L'Assemblée est élue pour un mandat de cinq ans, mais en cas de vote de défiance contre le Président, de démission ou de décès de celui-ci, en vertu de la clause simul stabunt, simul cadent introduite en 2001 (littéralement, ils se réuniront ou tomberont ensemble), elle est dissoute en entrainant une élection anticipée.
Branche exécutive
En application de l'article 9 du statut spécial, le gouvernement régional (Giunta Regionale) est présidé par le Président de la région, qui est élu pour un mandat de cinq ans, et est composé du Président et 12 assesseurs régionaux, dont un vice-président. Les assesseurs sont nommés et révoqués par le président depuis 2001, et n'appartiennent pas nécessairement à l'Assemblée. Ils diffèrent des ministres de ce qu'ils ne reçoivent que des délégations du Président pour diriger un bureau ou une agence rattachés à la seule personne morale qu'est la Région, et non la gestion de ministères.
Le président de la Sicile promulgue les lois et règlements régionaux. Il peut recevoir des fonctions administratives spéciales par le gouvernement national.
Le Cabinet régional prépare le budget, nomme les conseils des agences publiques régionales et des entreprises, gère les actifs, élabore des projets de gouvernance et recourt à la Cour constitutionnelle d'Italie s'il pense qu'une loi nationale peut violer les compétences régionales.

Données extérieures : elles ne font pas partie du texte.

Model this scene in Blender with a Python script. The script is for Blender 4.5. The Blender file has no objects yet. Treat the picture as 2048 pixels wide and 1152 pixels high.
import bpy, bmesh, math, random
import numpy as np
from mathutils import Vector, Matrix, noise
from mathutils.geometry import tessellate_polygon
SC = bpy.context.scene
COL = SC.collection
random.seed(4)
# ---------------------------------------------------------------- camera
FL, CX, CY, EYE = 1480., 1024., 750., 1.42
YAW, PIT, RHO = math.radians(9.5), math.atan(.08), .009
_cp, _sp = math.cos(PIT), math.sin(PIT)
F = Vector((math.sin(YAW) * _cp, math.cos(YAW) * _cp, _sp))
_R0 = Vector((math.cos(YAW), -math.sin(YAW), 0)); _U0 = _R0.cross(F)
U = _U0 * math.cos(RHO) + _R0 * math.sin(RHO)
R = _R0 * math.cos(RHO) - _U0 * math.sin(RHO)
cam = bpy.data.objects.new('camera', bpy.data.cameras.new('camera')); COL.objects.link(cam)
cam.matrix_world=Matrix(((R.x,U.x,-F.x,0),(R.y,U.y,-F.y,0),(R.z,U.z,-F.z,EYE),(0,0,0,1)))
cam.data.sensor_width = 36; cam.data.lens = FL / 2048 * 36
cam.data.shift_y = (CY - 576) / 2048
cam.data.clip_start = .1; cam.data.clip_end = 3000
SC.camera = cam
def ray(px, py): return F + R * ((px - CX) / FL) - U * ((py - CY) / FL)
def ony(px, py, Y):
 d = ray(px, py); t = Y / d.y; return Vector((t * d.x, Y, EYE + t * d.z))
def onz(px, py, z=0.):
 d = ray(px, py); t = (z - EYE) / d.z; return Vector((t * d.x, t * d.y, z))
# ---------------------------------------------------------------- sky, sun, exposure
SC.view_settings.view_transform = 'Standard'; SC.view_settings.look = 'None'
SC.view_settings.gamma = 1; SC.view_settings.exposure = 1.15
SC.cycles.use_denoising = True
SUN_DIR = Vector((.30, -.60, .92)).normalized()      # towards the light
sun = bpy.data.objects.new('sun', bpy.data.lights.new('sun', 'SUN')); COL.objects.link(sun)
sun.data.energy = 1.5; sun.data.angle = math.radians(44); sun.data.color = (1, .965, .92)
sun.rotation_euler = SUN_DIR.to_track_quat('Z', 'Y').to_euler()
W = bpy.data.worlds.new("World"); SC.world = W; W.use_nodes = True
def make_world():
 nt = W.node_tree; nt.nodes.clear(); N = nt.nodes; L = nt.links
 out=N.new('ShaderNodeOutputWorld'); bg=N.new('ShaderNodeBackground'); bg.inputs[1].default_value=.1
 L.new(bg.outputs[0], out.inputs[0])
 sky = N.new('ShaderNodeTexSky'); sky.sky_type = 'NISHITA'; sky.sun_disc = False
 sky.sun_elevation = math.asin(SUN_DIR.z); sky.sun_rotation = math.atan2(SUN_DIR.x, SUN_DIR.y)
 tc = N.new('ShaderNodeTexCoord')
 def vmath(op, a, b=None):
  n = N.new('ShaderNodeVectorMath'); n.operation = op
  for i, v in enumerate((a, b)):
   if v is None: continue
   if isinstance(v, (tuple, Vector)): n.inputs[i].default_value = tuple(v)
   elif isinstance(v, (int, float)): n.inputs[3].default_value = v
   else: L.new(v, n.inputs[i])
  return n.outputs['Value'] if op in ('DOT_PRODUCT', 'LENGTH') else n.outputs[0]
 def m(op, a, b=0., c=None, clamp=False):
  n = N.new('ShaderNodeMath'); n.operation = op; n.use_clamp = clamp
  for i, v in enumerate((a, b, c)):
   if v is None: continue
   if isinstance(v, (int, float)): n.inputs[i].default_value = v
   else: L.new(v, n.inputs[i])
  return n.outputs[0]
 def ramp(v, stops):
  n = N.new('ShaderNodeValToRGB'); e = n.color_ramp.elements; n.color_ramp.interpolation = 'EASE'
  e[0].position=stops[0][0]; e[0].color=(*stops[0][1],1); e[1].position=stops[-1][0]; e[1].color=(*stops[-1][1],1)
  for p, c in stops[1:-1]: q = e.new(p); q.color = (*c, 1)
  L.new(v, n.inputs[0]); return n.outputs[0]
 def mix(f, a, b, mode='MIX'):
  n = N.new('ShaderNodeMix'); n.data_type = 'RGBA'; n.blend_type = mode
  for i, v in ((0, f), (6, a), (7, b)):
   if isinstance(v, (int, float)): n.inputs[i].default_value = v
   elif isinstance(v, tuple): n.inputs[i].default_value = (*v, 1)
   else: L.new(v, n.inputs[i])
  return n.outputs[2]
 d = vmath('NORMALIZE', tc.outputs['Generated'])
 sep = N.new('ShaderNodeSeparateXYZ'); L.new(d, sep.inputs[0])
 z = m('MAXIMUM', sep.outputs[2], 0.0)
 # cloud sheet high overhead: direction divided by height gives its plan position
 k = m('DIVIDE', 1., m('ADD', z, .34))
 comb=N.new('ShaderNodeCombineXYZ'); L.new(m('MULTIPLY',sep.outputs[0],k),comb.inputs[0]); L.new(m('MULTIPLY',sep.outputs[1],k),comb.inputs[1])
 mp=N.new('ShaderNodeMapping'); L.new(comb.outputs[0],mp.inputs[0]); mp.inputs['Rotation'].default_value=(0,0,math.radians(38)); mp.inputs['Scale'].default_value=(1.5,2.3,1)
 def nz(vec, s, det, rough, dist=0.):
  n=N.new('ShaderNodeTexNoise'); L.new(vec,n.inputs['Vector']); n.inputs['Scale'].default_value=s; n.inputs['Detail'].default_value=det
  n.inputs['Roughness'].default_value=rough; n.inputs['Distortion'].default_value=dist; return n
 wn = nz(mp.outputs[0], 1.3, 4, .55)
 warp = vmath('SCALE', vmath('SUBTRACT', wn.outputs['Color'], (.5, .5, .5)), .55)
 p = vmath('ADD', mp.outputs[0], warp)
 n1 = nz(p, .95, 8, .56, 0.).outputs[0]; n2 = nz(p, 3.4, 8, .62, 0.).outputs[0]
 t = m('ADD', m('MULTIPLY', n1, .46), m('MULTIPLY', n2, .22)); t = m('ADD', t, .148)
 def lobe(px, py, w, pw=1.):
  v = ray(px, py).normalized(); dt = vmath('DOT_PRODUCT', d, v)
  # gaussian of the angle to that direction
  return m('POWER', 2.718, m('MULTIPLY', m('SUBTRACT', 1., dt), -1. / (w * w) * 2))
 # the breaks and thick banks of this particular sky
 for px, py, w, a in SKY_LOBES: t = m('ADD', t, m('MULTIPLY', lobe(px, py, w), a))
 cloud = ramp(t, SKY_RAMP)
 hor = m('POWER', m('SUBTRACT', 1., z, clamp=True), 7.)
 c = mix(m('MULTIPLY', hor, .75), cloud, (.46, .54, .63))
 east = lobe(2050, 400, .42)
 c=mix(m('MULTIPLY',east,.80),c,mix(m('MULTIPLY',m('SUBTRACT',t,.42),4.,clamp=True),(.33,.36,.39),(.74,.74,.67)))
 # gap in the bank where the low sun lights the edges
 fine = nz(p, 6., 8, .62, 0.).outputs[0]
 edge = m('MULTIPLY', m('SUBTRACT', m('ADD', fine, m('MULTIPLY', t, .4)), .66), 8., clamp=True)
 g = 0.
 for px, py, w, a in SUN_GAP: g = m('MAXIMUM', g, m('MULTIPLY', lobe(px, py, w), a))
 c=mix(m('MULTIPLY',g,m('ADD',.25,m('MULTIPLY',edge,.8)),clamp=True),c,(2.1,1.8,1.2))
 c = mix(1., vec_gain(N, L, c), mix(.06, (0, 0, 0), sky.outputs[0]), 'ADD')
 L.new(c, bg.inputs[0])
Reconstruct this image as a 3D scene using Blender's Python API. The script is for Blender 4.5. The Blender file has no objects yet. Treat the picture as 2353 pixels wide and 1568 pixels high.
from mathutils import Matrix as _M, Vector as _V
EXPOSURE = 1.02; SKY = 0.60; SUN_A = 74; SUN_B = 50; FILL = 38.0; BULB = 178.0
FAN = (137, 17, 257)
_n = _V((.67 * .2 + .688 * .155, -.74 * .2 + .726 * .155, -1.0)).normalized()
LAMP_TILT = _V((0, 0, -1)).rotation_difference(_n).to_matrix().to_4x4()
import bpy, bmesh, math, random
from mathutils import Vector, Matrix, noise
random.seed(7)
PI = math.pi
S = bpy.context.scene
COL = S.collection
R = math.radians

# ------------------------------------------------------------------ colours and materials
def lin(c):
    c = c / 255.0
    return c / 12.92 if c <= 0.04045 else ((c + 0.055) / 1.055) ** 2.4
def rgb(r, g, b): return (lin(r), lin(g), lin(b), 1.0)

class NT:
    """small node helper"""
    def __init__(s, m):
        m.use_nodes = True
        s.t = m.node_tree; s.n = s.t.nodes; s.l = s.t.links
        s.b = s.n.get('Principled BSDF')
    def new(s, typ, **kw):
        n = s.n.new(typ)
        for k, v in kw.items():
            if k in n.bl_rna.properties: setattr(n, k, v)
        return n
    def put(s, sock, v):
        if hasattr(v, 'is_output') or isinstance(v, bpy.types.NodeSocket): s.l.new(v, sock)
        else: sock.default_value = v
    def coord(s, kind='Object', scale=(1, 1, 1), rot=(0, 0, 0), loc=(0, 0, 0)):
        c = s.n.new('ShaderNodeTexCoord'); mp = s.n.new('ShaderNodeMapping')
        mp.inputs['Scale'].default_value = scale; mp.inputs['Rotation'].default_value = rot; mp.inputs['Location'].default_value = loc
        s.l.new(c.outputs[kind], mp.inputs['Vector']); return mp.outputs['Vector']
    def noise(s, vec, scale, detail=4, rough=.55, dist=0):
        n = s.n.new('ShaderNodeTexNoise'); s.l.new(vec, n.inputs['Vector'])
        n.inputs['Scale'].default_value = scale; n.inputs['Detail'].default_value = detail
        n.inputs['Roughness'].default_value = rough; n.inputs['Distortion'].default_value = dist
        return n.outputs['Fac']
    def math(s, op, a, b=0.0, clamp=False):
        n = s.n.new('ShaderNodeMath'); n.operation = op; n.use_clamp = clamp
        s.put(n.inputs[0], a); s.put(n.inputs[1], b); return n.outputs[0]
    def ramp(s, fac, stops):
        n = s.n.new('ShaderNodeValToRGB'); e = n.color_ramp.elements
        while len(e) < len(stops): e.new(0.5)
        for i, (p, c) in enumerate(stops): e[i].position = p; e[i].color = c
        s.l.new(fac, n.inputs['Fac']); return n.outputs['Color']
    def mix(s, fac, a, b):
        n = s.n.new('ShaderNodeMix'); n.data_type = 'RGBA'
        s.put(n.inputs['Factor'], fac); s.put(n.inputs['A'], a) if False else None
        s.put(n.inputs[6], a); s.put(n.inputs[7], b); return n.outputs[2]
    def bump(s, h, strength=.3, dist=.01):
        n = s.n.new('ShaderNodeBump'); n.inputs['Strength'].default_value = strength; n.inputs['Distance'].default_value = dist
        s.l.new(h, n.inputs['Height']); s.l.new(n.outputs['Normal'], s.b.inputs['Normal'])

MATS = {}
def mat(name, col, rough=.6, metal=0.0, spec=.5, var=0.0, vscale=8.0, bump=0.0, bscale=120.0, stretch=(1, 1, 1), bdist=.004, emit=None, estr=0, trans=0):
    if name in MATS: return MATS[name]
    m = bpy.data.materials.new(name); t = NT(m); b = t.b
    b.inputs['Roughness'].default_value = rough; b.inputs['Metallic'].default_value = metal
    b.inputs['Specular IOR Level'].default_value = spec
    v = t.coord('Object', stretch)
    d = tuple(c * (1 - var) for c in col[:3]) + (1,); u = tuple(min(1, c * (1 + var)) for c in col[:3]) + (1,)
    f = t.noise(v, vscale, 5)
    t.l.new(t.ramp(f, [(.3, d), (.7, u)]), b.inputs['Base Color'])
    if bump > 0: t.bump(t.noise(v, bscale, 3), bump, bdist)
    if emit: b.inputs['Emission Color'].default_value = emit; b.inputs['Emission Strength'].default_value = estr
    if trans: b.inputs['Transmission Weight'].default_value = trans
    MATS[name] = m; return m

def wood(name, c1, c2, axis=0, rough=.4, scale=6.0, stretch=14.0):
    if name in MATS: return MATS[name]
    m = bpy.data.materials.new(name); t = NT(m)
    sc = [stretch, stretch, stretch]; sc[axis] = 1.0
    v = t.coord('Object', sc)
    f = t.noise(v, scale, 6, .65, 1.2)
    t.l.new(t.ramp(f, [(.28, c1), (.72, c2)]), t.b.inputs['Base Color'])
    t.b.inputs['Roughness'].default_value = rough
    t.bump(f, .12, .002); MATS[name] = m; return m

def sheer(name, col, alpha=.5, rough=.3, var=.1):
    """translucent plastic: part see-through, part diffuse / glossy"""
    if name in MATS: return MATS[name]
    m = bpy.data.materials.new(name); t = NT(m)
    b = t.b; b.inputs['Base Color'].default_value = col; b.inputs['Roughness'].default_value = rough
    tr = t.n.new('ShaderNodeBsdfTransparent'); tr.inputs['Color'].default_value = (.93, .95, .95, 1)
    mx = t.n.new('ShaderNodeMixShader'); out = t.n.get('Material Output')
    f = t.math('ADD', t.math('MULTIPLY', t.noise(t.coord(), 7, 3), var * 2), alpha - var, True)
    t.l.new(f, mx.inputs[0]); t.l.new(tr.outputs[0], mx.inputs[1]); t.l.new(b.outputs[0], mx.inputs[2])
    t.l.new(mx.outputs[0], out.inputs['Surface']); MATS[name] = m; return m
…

La Sicile était divisée en neuf provinces, qui étaient une forme traditionnelle d'administration locale dans la région. Les idées socialistes et démocrates-chrétiennes ont eu une diffusion précoce dans presque toutes les provinces autour de la Première Guerre mondiale . Après la parenthèse fasciste, les partis de gauche ont trouvé leurs bastions dans les provinces agricoles centrales, en particulier dans la province d'Enna, mais sans s'imposer aux élections locales, tandis que la démocratie chrétienne a obtenu des scores élevés dans d'autres parties de la région.